The Pharisees are enraged when they hear the people talk in this way and their response is to say that it is by the power of Satan, Jesus is casting out demons.

This immediately sets before us the problem with miracles and answers to prayer; no matter how mighty and powerful the miracle no matter how dramatic the answer to prayer how do you know that God has actually done something? There is always another interpretation. Here within their culture the Pharisees put the casting out of demons down to the work of Satan; within our culture answer to prayer is usually dismissed as coincidence and there is no solution to the argument. When someone prays for something and that something occurs, the believer will see an answer to prayer; the sceptic will put it down to chance.

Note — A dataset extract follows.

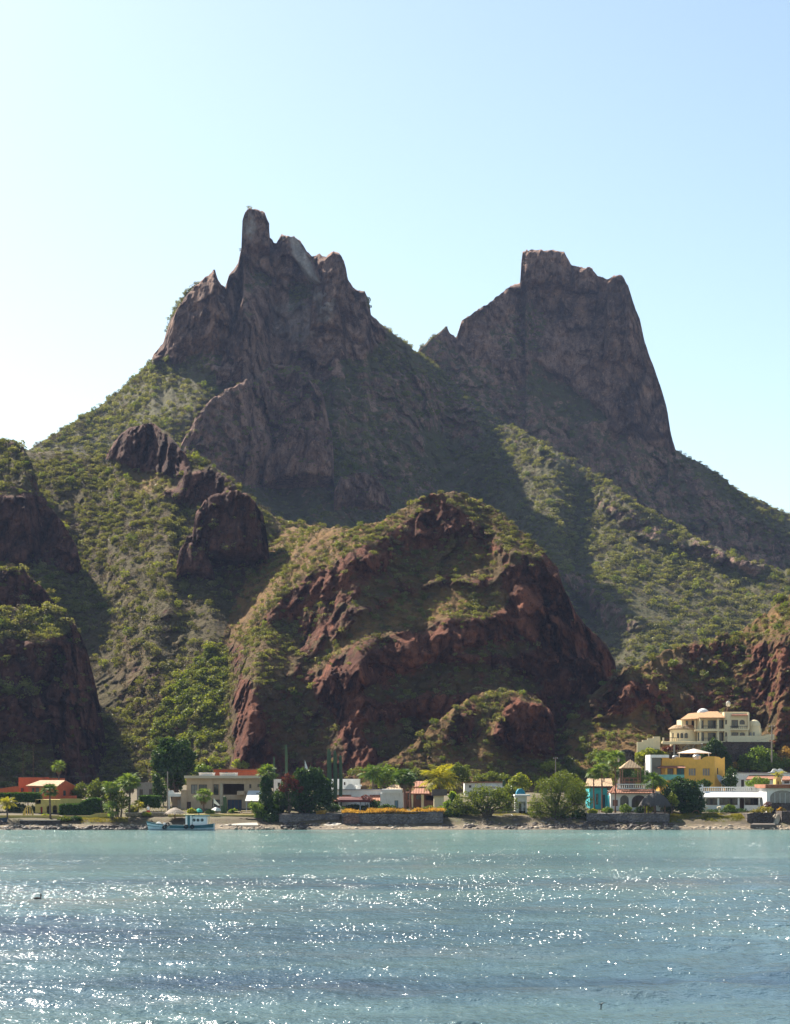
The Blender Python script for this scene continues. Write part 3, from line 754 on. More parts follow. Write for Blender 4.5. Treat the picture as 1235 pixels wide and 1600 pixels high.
# ------------------------------------------------------------------ ground, beach, water
GP = [(-5, -3), (247, -1.0), (251.3, -0.02), (253.2, 0.35), (255.2, 0.75), (257, 1.4), (259, 1.8), (263, 2.25), (280, 3.2), (300, 4.4), (318, 5.0), (345, 6.0), (380, 7.0), (2600, 8.0)]
GYS, GZS = [p[0] for p in GP], [p[1] for p in GP]
def gz(Y): return float(np.interp(Y, GYS, GZS))
xs = np.concatenate([np.linspace(-2500, -90, 14), np.arange(-80, 100, 0.8), np.linspace(110, 2500, 14)])
ys = np.concatenate([np.array([246., 248, 249]), np.arange(249.6, 262, 0.4), np.arange(262.5, 330, 2.0), np.array([340, 360, 400, 500, 700, 1000, 1600, 2600.])])
GX, GY = np.meshgrid(xs, ys)
GZ = np.interp(GY+1.1*fbm(GX/9, GX*0, GX*0+4, 3)*np.clip((262-GY)/6, 0, 1), GYS, GZS)+0.10*fbm(GX/2.2, GY/2.2, GX*0, 4)
nr, nc = GX.shape
ii = np.arange(nr*nc).reshape(nr, nc)
me = mesh_arrays('ground', np.stack([GX.ravel(), GY.ravel(), GZ.ravel()], 1), np.stack([ii[:-1,:-1].ravel(), ii[:-1,1:].ravel(), ii[1:,1:].ravel(), ii[1:,:-1].ravel()], 1), True)
mg, nt, b = nodes('shore_ground')
p = coords(nt)
sep = mk(nt, 'ShaderNodeSeparateXYZ'); nt.links.new(p, sep.inputs[0])
sand = ramp(nt, noise(nt, 1.3, 6, 0.7, p), [(0.38, (0.07, 0.05, 0.035)), (0.52, (0.20, 0.145, 0.09)), (0.66, (0.30, 0.235, 0.155))])
sand = mixc(nt, maprange(nt, noise(nt, 4.0, 4, 0.7, p), 0.55, 0.7), sand, (0.06, 0.045, 0.035))
soil = ramp(nt, noise(nt, 0.35, 6, 0.7, p), [(0.33, (0.045, 0.032, 0.017)), (0.5, (0.095, 0.065, 0.028)), (0.66, (0.075, 0.072, 0.022))])
zz = mk(nt, 'ShaderNodeMath', operation='ADD'); nt.links.new(sep.outputs[2], zz.inputs[0])
nt.links.new(maprange(nt, noise(nt, 0.7, 4, 0.6, p), 0.3, 0.7, -0.4, 0.4), zz.inputs[1])
c = mixc(nt, maprange(nt, zz.outputs[0], 0.35, 0.8), sand, soil)
c = mixc(nt, maprange(nt, sep.outputs[2], 0.05, 0.22, 1, 0), c, (0.055, 0.05, 0.035))
nt.links.new(c, b.inputs['Base Color']); b.inputs['Roughness'].default_value = 0.95
bump(nt, b, noise(nt, 3.0, 6, 0.7, p), 0.12)
tag(link('ground', me, mg), kind='structure')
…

Here Jesus answers the Pharisees in three ways. The first is this if it is by the power of Satan Jesus is casting out these demons then in effect Satan has declared war upon himself and has begun to self-destruct! The implication is that the opposite is true since Jesus is destroying the works of Satan He must therefore be Satan’s sworn enemy.

Secondly Jesus asks by what power do the Pharisees seek to drive out demons? They cannot answer by the power of Beelzebub because would make them agents of evil, but if they drive out demons by the authority of Yahweh should they not come to the conclusion that Jesus is acting by the same authority. At this point Jesus speaks of His driving out demons by the Spirit of God.

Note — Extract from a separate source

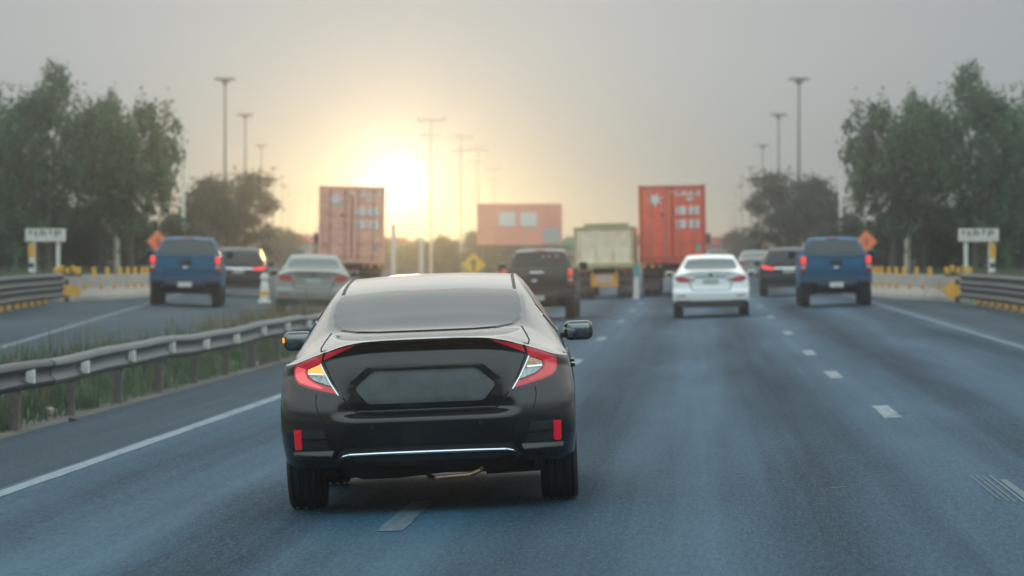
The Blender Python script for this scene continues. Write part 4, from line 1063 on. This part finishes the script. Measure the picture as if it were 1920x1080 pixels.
def board(at_, sg, txt):
    root = empty('sign_board', at_(7.75, 107), label=txt, cat='sign', group='white two-post boards on the verges'); face_cam(root)
    MB().box((0, 0, 1.72), (1.12, .05, .36), bev=.008, seg=1).build('panel', M['board'], root)
    for k in range(7): MB().box((-.42 + .135 * k + .02 * (k % 3), -.028, 1.80 - .03 * (k % 2)), (.07, .006, .10 + .03 * (k % 3))).build('mark', M['mark_grey'], root)
    for x in (-.34, .34): MB().box((x, .07, .70), (.11, .08, 1.72)).build('post', M['white_post'], root)
both(board, ('white board on two posts before the trees at the right edge', 'white board on two posts before the trees at the left edge'))
def guide(at_, sg, txt):
    root = empty('guide_post', at_(7.75 + .12, 103.5), label=txt, cat='guide post', group='striped guide posts by the white boards'); face_cam(root)
    MB().box((0, 0, 1.28), (.17, .03, .40), bev=.01, seg=1).build('yellow_plate', M['yellow'], root)
    for k in range(6): MB().box((0, 0, 1.02 - .13 * k), (.14, .05, .13)).build('band', M['white_post' if k % 2 == 0 else 'galv_dark'], root)
    MB().box((0, .03, .3), (.08, .05, 1.0)).build('post', M['white_post'], root)
both(guide, ('yellow-topped striped guide post under the right white board', 'yellow-topped striped guide post under the left white board'))
def orange_sign(at_, sg, txt):
    root = empty('warning_sign', at_(5.52, 127), label=txt, cat='road sign', group='orange diamond signs beside the pickups'); face_cam(root)
    MB().prism([(0, 1.30), (.36, 1.68), (0, 2.06), (-.36, 1.68)], -.02, .0).build('panel', M['orange_sign'], root)
    MB().box((0, .03, .8), (.06, .04, 1.9)).build('post', M['galv_dark'], root)
    MB().box((0, -.025, 1.66), (.05, .008, .26)).build('symbol', M['tail_dim'], root)
both(orange_sign, ('orange diamond warning sign peeping out behind the right blue pickup', 'orange diamond warning sign peeping out behind the left blue pickup'))
def pole(at_, sg, txt, x, y, h, r, lbl):
    root = empty('concrete_pole', at_(x, y), label=lbl, cat='pole', group='pale concrete poles among the verge trees')
    MB().cyl((0, 0, -.1), (0, 0, h), r, r * .62, 14).build('shaft', M['pale_pole'], root, True)
    m = MB(); m.box((0, 0, h - .25), (.5 * r / .1, .08, .08)); m.cyl((-.15, 0, h - .2), (-.15, 0, h - .06), .04); m.cyl((.15, 0, h - .2), (.15, 0, h - .06), .04); m.build('cap_bracket', M['pale_pole'], root)
for sg, at_, side in ((1, R2, 'right'), (-1, mir, 'left')):
    pole(at_, sg, '', 7.66, 141.5, 5.6, .125, 'thick pale concrete pole among the trees on the %s, its foot above the barrier' % side)
    pole(at_, sg, '', 5.35 + 1.1, 175, 7.0, .10, 'thinner pale pole seen at the road side of the tall trees on the %s' % side)
def lamp_mast():
    root = empty('street_lamp', (0, 0, 0)); H = 12.0
    MB().cyl((0, 0, -.1), (0, 0, H), .13, .065, 12).build('pole', M['lamp_grey'], root, True)
    m = MB(); m.tube([(-.55, 0, H + .06), (-.2, 0, H + .02), (.2, 0, H + .02), (.55, 0, H + .06)], .05); m.build('arm', M['lamp_grey'], root)
    for sg in (1, -1): MB().box((sg * .50, 0, H - .03), (.42, .34, .16), bev=.05, taper=(.6, .7)).build('lamp_head', M['lamp_grey'], root, True)
    MB().lathe([(H - .45, .05), (H - .10, .34), (H - .02, .36), (H - .02, .01)], (0, 0, 0), 'Z', 16).build('lamp_hood', M['lamp_grey'], root, True)
    return root
LM = lamp_mast(); LM['category'] = 'street lamp'; LM['group'] = 'tall street lamps along the verges'
LAMPS = [(1498, 152), (1460, 218), (1430, 275), (1408, 316), (1391, 345), (1379, 366), (1370, 382)]
NTH = ['nearest and tallest', 'second nearest', 'third nearest', 'fourth nearest', 'fifth nearest', 'sixth nearest', 'farthest and shortest']
first = True
for side in ('right', 'left'):
    for (px, pyt), nth in zip(LAMPS, NTH):
        d = (12.1 - CAMZ) * FPX / (470 - pyt); p = at(px, 400, d)
        o = LM if first else copy_tree(LM)
        first = False
        if side == 'right': o.location = (p.x, p.y, z_right(p.x)); o.rotation_euler = (0, 0, PHI)
        else:
            u, v = uv_of(p.x, p.y); X, Y = xy_of(-u, v); o.location = (X, Y, z_right(p.x)); o.rotation_euler = (0, 0, PHI)
        o['label'] = 'tall grey street lamp on the %s, the %s of its row' % (side, nth)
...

Now this is fascinating. The Holy Spirit came upon Jesus at His baptism and the Holy Spirit does this wonderful work throughout the ministry of Jesus of making Jesus ministry effective. When Peter testifies at Caesarea Philippi that Jesus is the Son of God, Jesus observes, ‘Flesh and blood have not taught you these things but my Father in heaven.’ In other words it is the Spirit who has opened Peter’s eyes to the glory of Jesus. Jesus speaks to Nicodemus of people being born again of the Spirit so when we see Jesus in the home of Zaccheus and Zaccheus turning away from a life of accumulation and exploitation and becoming large hearted and generous; we see the Holy Spirit at work. When Jesus teaches on the mountainside and the people hear exposition of a kind they have never heard before it is the Holy Spirit who is opening their minds to truth in all its beauty and wonder.

There is a wonderful verse in the book of Job that describes the Holy Spirit as the one who makes the skies beautiful. This is His role in our lives to bring beauty. So when Peter makes his beautiful confession it is the Holy Spirit’s making beautiful in Peter’s soul the words of Jesus. When Zaccheus opens His home to Jesus and his purse to the needy it is the Holy Spirit who is making Jesus teaching beautiful in his life. When a subhuman, demon-possessed, blind dumb man in full command of his sense sees the beauty of the hills and the skies for the first time it is the Holy Spirit bringing to a beautiful fulfilment the liberating health giving words of Jesus.

This is how we must understand the miracles, on their own they are meaningless but in the context of the whole ministry of Christ, in the context of the depth of His teaching and the amazing nature of His love and His prayers the miracles begin to make sense.
Jesus then having affirmed that He is the sworn enemy of evil and darkness placing the healing of the demon possessed man within the context of His whole ministry Jesus then challenges the Pharisees in no uncertain manner, if He is evil’s enemy and His whole ministry is bringing order and healing and wholeness and beauty where evil had brought degradation, defilement, despair and ugliness then He must be mightier than the all the powers of evil and darkness.

That is a great and wonderful discovery to make that darkness, evil and death do not have the final word, Jesus is mightier.

Then Jesus speaks of this one unforgivable sin. What can this be? First of all we can what it is not; Jesus says firstly you can sin against Him and be still be forgiven. That means you can ignore Jesus teaching, you can dismiss the Sermon on the Mount as religious idealism, you can laugh at the miracles, you can with Peter deny Jesus and curse Him, you can with the crowds mock Him and spit upon Him, you can be like the Pharisees and lie about Him, you can be like the soldiers and drive nails into His flesh like Pilate you can wash your hands of Him and still He will forgive you. You can extend that offer of forgiveness to all that is taught in the Bible and to the great God of the Old and New Testaments.

These verses sometimes terrify people, they fear they have committed this unforgivable sin but look at what Jesus says there is no sin against God or man that cannot be forgiven. Take your darkest deed your most foul, corrupt thought committed in the face of the most wonderful love. It can be forgiven.

What is the sin that cannot be forgiven? It is the sin of the Pharisees it is this fearful hardening of their hearts against the beauty and wonder Jesus restoring the health and dignity of this demon possessed man and saying contemptuously ‘It is by Beelzebub this fellow, this charlatan casts out demons.’ It is the sin of Judas who saw the beauty of Peter’s confession, who saw Zaccheus life transformed from selfishness into charity, who heard the Sermon on the Mount and hardened heart against it all thinking it was all not worth any more than thirty pieces of silver.

I often think of the burglar who broke into our home and stole my wife’s engagement ring. What hardness of heart to steal something so precious to another human being, to see an engagement ring as just a band of gold three diamonds and to see it as worth a few pounds at the Barrows or wherever. But that can be forgiven. But to look at the works of Jesus, the beautiful wonders that the Holy Spirit did through Him and dismiss forgiveness itself as being worthless means a man passes sentence upon himself.

It is a hard road that leads to hell and the Pharisees were walking down it.